Entre las piscinas públicas, donde «la tranquilidad es lo que más se busca», y las privadas en forma de riñón están las piscinas comunitarias.
Como en la historia de John Cheever, podríamos volver a casa recorriendo Madrid de piscina en piscina.
Esas albercas vecinales se intuyen desde fuera. Escuchamos las risas de los niños, sus chapoteos y algo del frescor se cuela entre los setos, como una brisa circunscrita.
Si entráramos, descubriríamos, silente y reflexiva, una paradójica figura del verano: el socorrista de comunidad, un joven que casi no tiene a quién salvar.
El socorrista de la playa, que se ha llevado el romanticismo de la profesión, ha de controlar el horizonte, mirar en lontananza.
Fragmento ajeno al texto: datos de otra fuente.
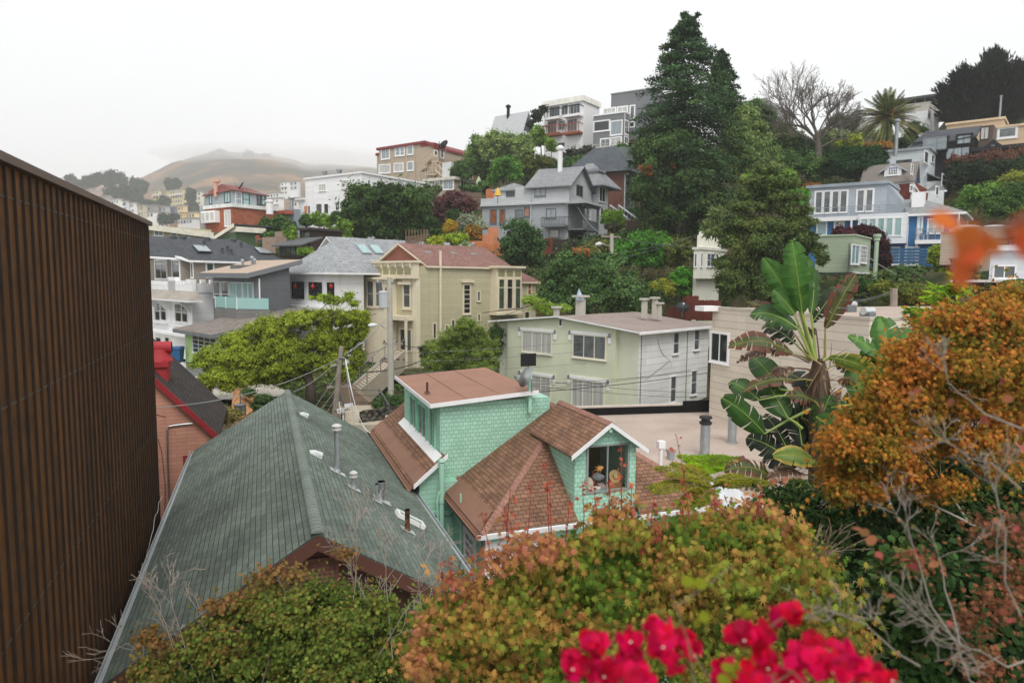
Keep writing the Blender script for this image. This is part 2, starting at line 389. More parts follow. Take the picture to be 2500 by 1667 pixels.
# ---- house with the green shingle roof
G=Grid('green_roof_house','brown house under a long dark green shingle gable roof with metal vent pipes','V',(.86,21,-13))
GR=shingle('6a766c','5a655c','39413c',row=.15,wid=.34,var=.3,ms=.008,patch=.6,bump=.6)
B0,B1,BR,T0,T1,ZE,ZR=-2.85,4.57,.86,13.1,30.2,-7.2,-4.9
def course_slope(be,br,sgn,dz=0):
 n=32;m=MB();ln=math.hypot(br-be,ZR-ZE);nv=Vector((ZR-ZE,0,abs(br-be)))/ln
 nx=-sgn*(ZR-ZE)/ln;nz=abs(br-be)/ln
 for i in range(n):
  a,c=i/n,(i+1)/n
  P0=lambda f,h:(be+(br-be)*f+nx*h,ZE+(ZR-ZE)*f+nz*h)
  (b0,z0),(b1,z1),(b2,z2)=P0(a,.014),P0(c,.003),P0(a,-.002)
  u0,u1=T0*1.0,T1*1.0;v0,v1=i*.15+.0001,(i+1)*.15-.0001
  q=[G.P(b0,T0,z0),G.P(b0,T1,z0),G.P(b1,T1,z1),G.P(b1,T0,z1)];uv=[(u0,v0),(u1,v0),(u1,v1),(u0,v1)]
  r=[G.P(b2,T0,z2),G.P(b2,T1,z2),G.P(b0,T1,z0),G.P(b0,T0,z0)]
  if sgn<0:q.reverse();uv.reverse();r.reverse()
  m.poly(q,0,uv);m.poly(r,1)
 q=[G.P(be,T0,ZE-.2),G.P(be,T1,ZE-.2),G.P(br,T1,ZR-.2),G.P(br,T0,ZR-.2)]
 if sgn>0:q.reverse()
 m.poly(q,1)
 for tt in(T0,T1):
  q=[G.P(be,tt,ZE-.2),G.P(br,tt,ZR-.2),G.P(br,tt,ZR),G.P(be,tt,ZE)]
  m.poly(q,1);
 return m
ED=plain('444d48',.9)
course_slope(B0,BR,-1).build('roof_slope',[GR,ED],G.root)
course_slope(B1,BR,1).build('roof_slope',[GR,ED],G.root)
mb=MB()
t=T0-.02
while t<T1:
 t2=min(t+.22,T1+.02);pr=[]
 for a in range(7):
  an=math.pi*(.12+.76*a/6);pr.append((math.cos(an)*.135,math.sin(an)*.09-.03))
 for a in range(6):
  (x0,z0),(x1,z1)=pr[a],pr[a+1]
  mb.poly([G.P(BR+x0,t,ZR+z0+.012),G.P(BR+x1,t,ZR+z1+.012),G.P(BR+x1,t2,ZR+z1),G.P(BR+x0,t2,ZR+z0)][::-1])
 mb.poly([G.P(BR+x,t,ZR+z+.012)for x,z in pr]);t+=.2
mb.build('ridge_cap',plain('6d776f',.9,.2,2.5),G.root)
BRN=siding('4a3029',.22,4,.6);
mb=MB();G.mbox(mb,B0+.5,B1-.45,T0+.45,T1-.4,-14,ZE+.02)
tri=[(B0+.5,ZE),(B1-.45,ZE),(BR,ZR-.3)]
mb.prism([G.P(x,T0+.45,z)for x,z in tri],G.L*.2);mb.prism([G.P(x,T1-.4,z)for x,z in tri],-G.L*.2)
mb.build('wall',plain('4e3028',.8,.15),G.root)
for e in(B0,B1):
 mb=MB();d=Vector((0,0,-.30));mb.prism([G.P(e,T0-.03,ZE-.03),G.P(BR,T0-.03,ZR-.03),G.P(BR,T0-.03,ZR-.33),G.P(e,T0-.03,ZE-.33)],G.L*.05)
 mb.build('bargeboard',plain('573528',.6,.12),G.root)
 mb=MB();s=-1 if e==B0 else 1;p=[(0,0),(0,-.12),(s*.13,-.12),(s*.13,.0),(s*.11,0),(s*.11,-.10),(s*.02,-.10),(s*.02,0)]
 q=[G.P(e+x,T0,ZE+z)for x,z in p];mb.prism(q,G.L*(T1-T0));mb.build('gutter',plain('a9afb0',.45,.1,3,.4),G.root)
mb=MB();o=G.P(BR,T0+.45,0)
mb.obox(o,G.R,-G.L,G.U,-.42,.42,0,.05,ZR-1.42,ZR-1.35);mb.obox(o,G.R,-G.L,G.U,-.42,.42,0,.05,ZR-.72,ZR-.65)
for sx in(-.42,.36):mb.obox(o,G.R,-G.L,G.U,sx,sx+.06,0,.05,ZR-1.35,ZR-.72)
for i in range(7):
 z=ZR-1.33+i*.088;mb.poly([o+G.R*x-G.L*y+G.U*(z+dz)for x,y,dz in((-.36,.06,0),(.36,.06,0),(.36,.005,.08),(-.36,.005,.08))])
mb.build('gable_louvre',plain('6a4436',.7),G.root)
NR=(G.R*(ZE-ZR)*-1+G.U*(B1-BR)).normalized();PR=G.P(BR,0,ZR)
def onroof(x,y):return on_plane('V',x,y,PR,NR)
def stack(x,y,ytop,rad,capped=True,mat=GALV,name='vent_pipe',flare=0):
 p=onroof(x,y);d=p.y;ht=(y-ytop)/5.2267/FPX*d*1.02;mb=MB()
 pr=[(rad*1.45,-.12),(rad*1.25,.05),(rad,.1),(rad,ht*.45),(rad*1.03,ht*.45),(rad*1.03,ht*.46),(rad,ht*.46),(rad,ht-(.16 if capped else 0))]
 if flare:pr=[(rad*1.2,-.12),(rad*.9,ht*.1),(rad*1.1,ht*.6),(rad*1.5,ht*.62),(rad*1.5,ht),(rad*1.4,ht),(rad*1.4,ht*.7)]
 mb.lathe(p,pr,18);o=mb.build(name,mat,G.root,smooth=False)
 if capped:
  c=MB();c.lathe(p,[(rad*1.75,ht-.17),(rad*1.8,ht-.14),(rad*1.3,ht-.135),(rad*1.25,ht-.07),(rad*1.85,ht-.065),(rad*1.8,ht-.04),(rad*.9,ht),(.01,ht+.01)],18)
  c.build('cap',plain('b5b4ae',.5,.1),o)
 elif not flare:
  c=MB();c.lathe(p,[(rad*1.01,ht-.02),(rad*1.06,ht),(rad*.85,ht),(rad*.85,ht-.1),(.005,ht-.1)],14);c.build('rim',BLACK,o)
 f=MB();T=G.L;S=NR.cross(T).normalized()
 f.obox(p,T,S,NR,-rad*2.3,rad*2.3,-rad*3.2,rad*3.2,.018,.028);f.build('flashing',plain('b9bcbc',.4,.12,3,.4),o)
 return o
stack(645,800,170,.075);stack(855,1010,775,.06);stack(1150,1170,935,.045,False);stack(1210,1160,905,.085,False,plain('a9adb0',.3,.1,3,.9),flare=1)
b=NB('rusty_pipe');c=b.ramp(b.noise(7,4),[(.4,srgb('1b1a18')),(.6,srgb('6b4420')),(.75,srgb('24211e'))]);RP=b.fin(c,.6)
stack(1540,1545,1260,.062,False,RP)
for(x0,y0,sz)in((215,75,.32),(365,575,.38)):
 p=onroof(x0,y0);mb=MB();T=G.L;S=NR.cross(T).normalized()
 if S.z>0:S=-S
 o=p;w_=sz*.5;q=[]
 mb.obox(o,T,S,NR,-.17,.17,-w_,w_,.0,.03)
 for y_,h in((-w_,.02),(-w_*.3,.10),(w_*.9,.13)):q.append((y_,h))
 for i in range(2):
  (ya,ha),(yb,hb)=q[i],q[i+1]
  mb.prism([o+T*a+S*y_+NR*h for a,y_,h in((-.13,ya,ha),(.13,ya,ha),(.13,yb,hb),(-.13,yb,hb))],-NR*.07)
 mb.build('roof_vent',plain('c6c9c8',.45,.08),G.root)
p=onroof(1560,1420);mb=MB();T=G.L;S=NR.cross(T).normalized()
if S.z>0:S=-S
fr_=[]
for a0,a1,b0,b1 in((-.22,-.17,-.42,.42),(.17,.22,-.42,.42),(-.17,.17,-.42,-.36),(-.17,.17,.36,.42)):mb.obox(p,T,S,NR,a0,a1,b0,b1,.01,.12)
sk=mb.build('skylight',plain('cfd0cc',.5,.06),G.root);g=MB();g.obox(p,T,S,NR,-.17,.17,-.36,.36,.08,.1);g.build('pane',glass('sky',1),sk)
# ---- pink house with red trim
G=Grid('pink_house','salmon pink clapboard house with red rake boards and a bulky red chimney','M',(-6,33,-14))
PK=siding('b5826b',.16,.8,.5,var=.12)
t0=31.0
tipb,tipz=G.onR(465,680,t0);tb,tz=G.onR(95,345,t0);sl=(tz-tipz)/(tb-tipb);apb=tipb-4.2;apz=tipz+sl*(apb-tipb)
rb=G.rx(402,t0+.25)
mb=MB();q=[G.P(b_,t0+.25,z_)for b_,z_ in((apb-4.0,-14),(rb,-14),(rb,tipz+sl*(rb-tipb)-.28),(apb,apz-.28),(apb-4.0,tipz+sl*(rb-tipb)-.28))]
mb.prism(q,G.L*6);mb.build('wall',PK,G.root)
for s_ in(1,-1):
 e=apb+s_*4.2;mb=MB()
 q=[G.P(e,t0,tipz),G.P(apb,t0,apz),G.P(apb,t0+7,apz),G.P(e,t0+7,tipz)]
 if s_<0:q.reverse()
 q=q if MB is None else q
 mb.prism([q[0],q[3],q[2],q[1]]if s_>0 else[q[0],q[3],q[2],q[1]],(0,0,-.1));mb.build('roof_slope',shingle('4a4442','3b3634',row=.14,wid=.3),G.root)
 mb=MB();mb.prism([G.P(e,t0-.06,tipz+.06),G.P(apb,t0-.06,apz+.06),G.P(apb,t0-.06,apz-.27),G.P(e,t0-.06,tipz-.27)],G.L*.05);mb.build('bargeboard',plain('8e1f24',.5,.1),G.root)
 mb=MB();mb.prism([G.P(e,t0,tipz-.12),G.P(apb,t0,apz-.12),G.P(apb,t0+.25,apz-.12),G.P(e,t0+.25,tipz-.12)],(0,0,-.03));mb.build('soffit',plain('241312',.8),G.root)
RED=plain('9c1f28',.6,.14,2)
x0,zc=G.onR(85,260,t0+1.2);x1,_=G.onR(170,260,t0+1.2)
mb=MB();G.mbox(mb,x0-.9,x1-.08,t0+1.2,t0+2.4,apz-3,zc-.12);G.mbox(mb,x0-1,x1,t0+1.1,t0+2.5,zc-.12,zc+.1)
G.mbox(mb,x0-.95,x1-.04,t0+1.15,t0+2.45,zc+.1,zc+.14)
ch=mb.build('chimney',RED,G.root)
cb=G.rx(100,t0+1.7);_,z0=G.onR(100,170,t0+1.7)
mb=MB();mb.lathe(G.P(cb,t0+1.7,zc+.1),[(.6,0),(.42,.35),(.36,.5),(.34,z0-zc-.1)],16)
mb.tube([G.P(cb-.9,t0+1.7,z0+.05),G.P(cb+.55,t0+1.7,z0+.05)],.27,14);mb.build('chimney_pot',RED,ch,smooth=False)
mb=MB();mb.tube([G.P(cb+.545,t0+1.7,z0+.05),G.P(cb+.556,t0+1.7,z0+.05)],.23,14);mb.build('pot_mouth',BLACK,ch)
G.F='M';G.win('R',240,800,330,925,2,3,'curtain',plain('8c2228',.5),.1,off=t0+.25)
mb=MB();P_=lambda x,y:on_plane('M',x,y,G.P(0,t0+.19,0),G.L)
mb.tube([P_(310,602),P_(260,606),P_(200,614),P_(172,620),P_(162,638),P_(163,700),P_(166,850),P_(172,1000),P_(176,1075)],.035,6);mb.build('conduit_pipe',METAL,G.root)
mb=MB();mb.tube([P_(108,690),P_(128,760),P_(140,860),P_(150,960),P_(148,1130)],.015,4);mb.build('dry_vine',plain('4d3b2a',.9),G.root)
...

El socorrista piscinero lo tiene todo a un palmo. Tiene poco en lo que fijarse y, en realidad, le conviene fijarse poco. Sería inadecuado mirar mucho el bikini de la del 1ºA.
La mayor parte del tiempo no protege a los niños de la piscina, sino a la piscina de los niños armados de helados, riskettos, chucherías…
¿Qué quiere el niño pringoso sino piscina? Pero ahí está el socorrista, en su sitio, para hacer el socorrismo inverso.
Ha de estar muy atento a las ahogadillas porque una, de entre tantas, pudiera ser letal; y su mayor enemigo es el niño cafre que se tira en bomba. Si lo controla, tiene el verano hecho.
Así, con su sola presencia, como un juez de silla que no quisiera darse importancia, hace de árbitro de la urbanidad piscinera evitando mucha barbarie.
El socorrista también es, oh verano largo y sensual, el joven que no puede caer en devaneos.
¡Su función es mirar sin mirar mucho! Mirar lo de cerca como si estuviera lejos, mirar sin ensimismarse, no pestañear ante el nihilismo absoluto.
Quieto tantas horas en el césped, parece un Buda de jardín.
Portero sin chismorreo, conserje de lo azul, ¿qué relación metafísica acaba teniendo con su piscina?
Los socorristas integran, como los monitores o los voluntarios, la juventud edificante, aunque Morrissey tiene una canción sobre un socorrista que se hace el dormido mientras una señora pesadísima se ahoga: «Ella nadó demasiado lejos contra la corriente, se merece todo lo que le pase». Pero no podemos imaginar algo así de nuestro socorrista.